Note: This advice is given by the CAP Executive about non-broadcast advertising. It does not constitute legal advice. It does not bind CAP, CAP advisory panels or the Advertising Standards Authority.

Although the Code permits comparative advertising, marketing communications must not discredit or denigrate another product, marketer, trade mark, trade name or other distinguishing mark (Rule 3.42). This rule concerns identifiable companies and products (though ads need not necessarily name companies to identify them – see below).
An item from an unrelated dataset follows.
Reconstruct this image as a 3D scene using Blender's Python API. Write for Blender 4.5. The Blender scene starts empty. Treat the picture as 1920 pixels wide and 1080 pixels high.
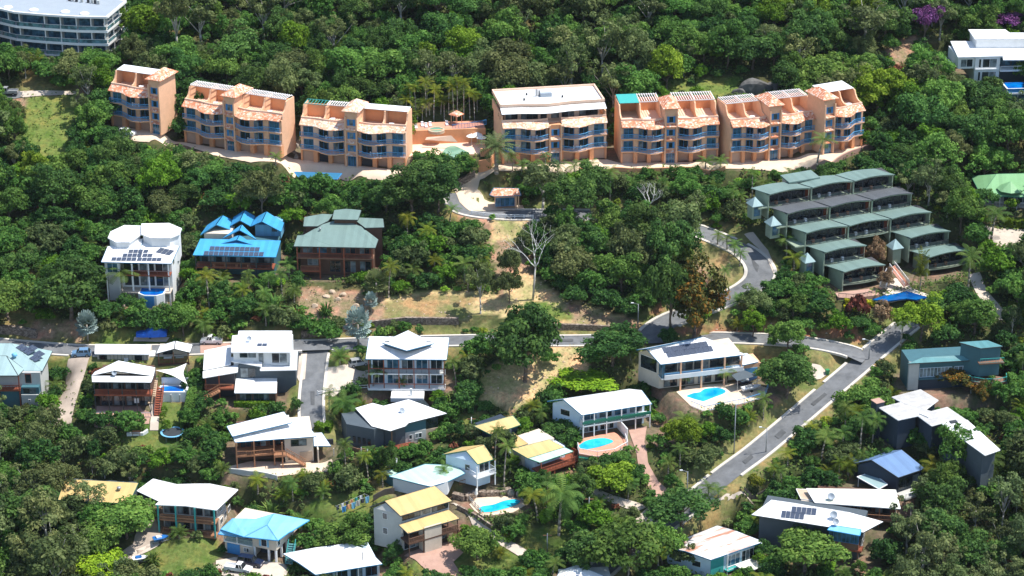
import bpy, math, random
import numpy as np
from mathutils import Vector, Matrix

scene = bpy.context.scene
COL = scene.collection
R = math.radians
rng = random.Random(7)

# ------------------------------------------------------------------ camera
PW, PH = 1920.0, 1080.0
HFOV = R(25.0)
FPX = PW / 2 / math.tan(HFOV / 2)
PITCH = R(23.3)
CAMZ = 214.6
cam_data = bpy.data.cameras.new("camera")
cam = bpy.data.objects.new("camera", cam_data)
COL.objects.link(cam)
cam.location = (0, 0, CAMZ)
cam.rotation_euler = (math.pi / 2 - PITCH, 0, 0)
cam_data.sensor_fit = 'HORIZONTAL'
cam_data.angle = HFOV
cam_data.clip_start = 1.0
cam_data.clip_end = 6000.0
scene.camera = cam

# ------------------------------------------------------------------ sky and sun
SUN_EL, SUN_AZ = R(65.0), R(3.0)          # azimuth: from +X (right) towards +Y (away from camera)
SUND = Vector((math.cos(SUN_EL) * math.cos(SUN_AZ), math.cos(SUN_EL) * math.sin(SUN_AZ), math.sin(SUN_EL)))
world = bpy.data.worlds.new("World")
scene.world = world
world.use_nodes = True
wn = world.node_tree
wn.nodes.clear()
w_out = wn.nodes.new('ShaderNodeOutputWorld')
w_bg = wn.nodes.new('ShaderNodeBackground')
w_sky = wn.nodes.new('ShaderNodeTexSky')
w_sky.sky_type = 'NISHITA'
w_sky.sun_disc = False
w_sky.sun_elevation = SUN_EL
w_sky.sun_rotation = math.pi / 2 - SUN_AZ
w_sky.air_density = 1.0
w_sky.dust_density = 0.6
w_bg.inputs['Strength'].default_value = 0.14
wn.links.new(w_sky.outputs[0], w_bg.inputs['Color'])
wn.links.new(w_bg.outputs[0], w_out.inputs['Surface'])
sun_data = bpy.data.lights.new("sun", 'SUN')
sun_data.energy = 4.3
sun_data.angle = R(0.53)
sun_data.color = (1.0, 0.965, 0.91)
sun = bpy.data.objects.new("sun", sun_data)
COL.objects.link(sun)
sun.rotation_euler = (-SUND).to_track_quat('-Z', 'Y').to_euler()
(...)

Marketers that make comparisons should be mindful of the relevant rules, especially Rule 3.35, which states that comparisons must objectively compare one or more material, relevant, verifiable and representative feature of those products, which may include price. Claims that go beyond a robust and objective comparison of services may be considered denigratory. In 2018 a complaint about an ad for a taxi company which stated “Uber- unsafe for passengers, unsafe for road users. Why trust them both with your data?” above a photo depicting an arm reaching out of the window of a car and grabbing a purse from a pedestrian’s bag was upheld because The ASA considered that the image, as well as the text in the Facebook post, was denigratory by creating the impression that Uber drivers were untrustworthy and took part in illegal behaviour (Licensed Taxi Drivers Association Ltd t/a LTDA, 03 October 2018).

Although the Code allows them to state an opinion about the qualities or desirability of their products, marketers should be mindful that expressions of opinion that allude to a competitor’s dishonesty or sharp practices or criticises a competitors product are likely to be unacceptable. The ASA upheld a complaint about a car buying company that compared their service to that of a competitor and included a testimonial which included the statement “My warning to anyone reading this is be careful who you deal with and in my experience never deal with Varooma, they should not be allowed to trade”. The ASA ruled that it implied the competitor was not honest or professional and went beyond objective critical comment (Car Cash Point Ltd, 20 December 2017).

The ASA also considered an ad for a funeral services provider to be denigratory. The ad featured a comparison table which compared the advertiser service against Co-op Funeralcare and Simplicity, in various categories. One category stated “Large nationwide chain known for taking advantage of vulnerable customers**”, next to which it stated “No” for Neocremations, and gave a tick for both Co-op Funeralcare and Simplicity. The ASA considered that the ad suggested that the named competitors operated in an unethical manner, which went beyond justified critical comment and denigrated those companies  (Serenity Technologies Ltd, 5 August 2020).

It is possible that claims that are true can still be considered denigratory, depending on the context in which they appear. In 2014, the ASA upheld a complaint about an ad that was presented as a conversation between a customer and Virgin Media, and stated "Let's give Virgin Media a call and see what happens"… "So this super-duper fast broadband I've got is always going to stay that way, right?" The response stated "Well that depends. We do have a traffic management policy." And then went on to comment on further features of the product in the same way. Although the claims about the product were correct, the ASA concluded that the ad exaggerated the effect of Virgin Media's traffic management policy and was presented in a manner that went beyond a robust and objective comparison of the services offered by Sky and Virgin Media and denigrated Virgin Media's brand (British Sky Broadcasting Ltd t/a Sky, 08 January 2014).

Marketers should be careful even when they are not naming their competitor: in markets where competitors are few, it might be clear to readers who or what the comparison is with, irrespective of whether they are explicitly identified. In 2012, the ASA ruled that a magazine ad for a safety jacket for horse riding was denigratory even though it did not name the competitor, because an article that featured on page 6 of the magazine made it possible to identify the competitor (Point-2 Equine Ltd, 28 March 2012). 

In addition to the Code’s requirements, marketers who publish advertisements that falsely denigrate the reputation of people, businesses or their products could risk liability under the law of defamation or malicious falsehood. If you are concerned about the legality of a proposed advertisement, we recommend you seek legal advice.